Our Frances Mousley (from last week’s post) had a first cousin Catherine, who married Henry Cox Bury in Rugby in 1865. One of their daughters was Edith Bury.

I (eventually) found her in 1901, in Paddington, living under her stage name of Edith Ostlere. She was an actress and authoress, whom had been on Broadway in the 1890s. Her best-known appearance, in ‘One of the Best’, was featured in the Illustrated London News (pic). Her writing was under a nom de plume, Robert Ord – reviews suggest that she pushed the melodrama to its limits!
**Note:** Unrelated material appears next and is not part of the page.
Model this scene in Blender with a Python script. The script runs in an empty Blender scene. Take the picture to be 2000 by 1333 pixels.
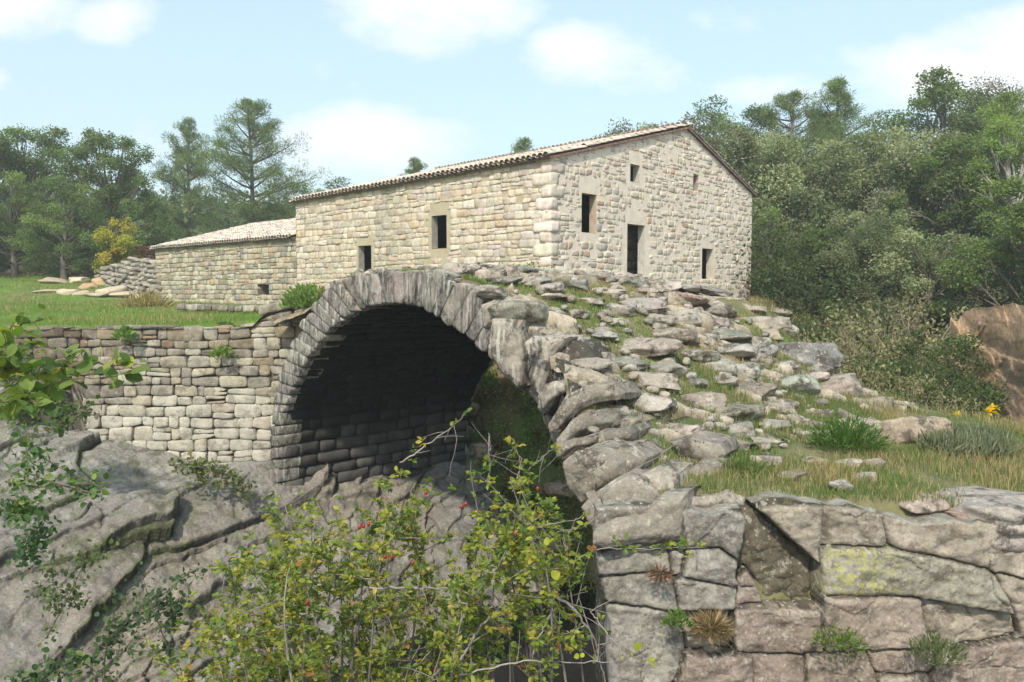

By 1911, she was living under yet another name, Mackay, with her husband (William) Gayer Starbuck Mackay. He was also an actor – I found a very rude review (a “mollycoddle”) in the Washington Post. The couple co-wrote (and appeared) in plays in the West End, and on Broadway. I managed to find one of their visiting cards too (pic).

Gayer died in Milford Haven, Wales, the town which his Starbuck family had found desolate and lonely when they moved there from Nantucket to establish a whaling colony after the American War of Independence had disrupted trade. Starbucks coffee is named after a semi-fictional version of one of the family, the first mate on the ‘Moby Dick’.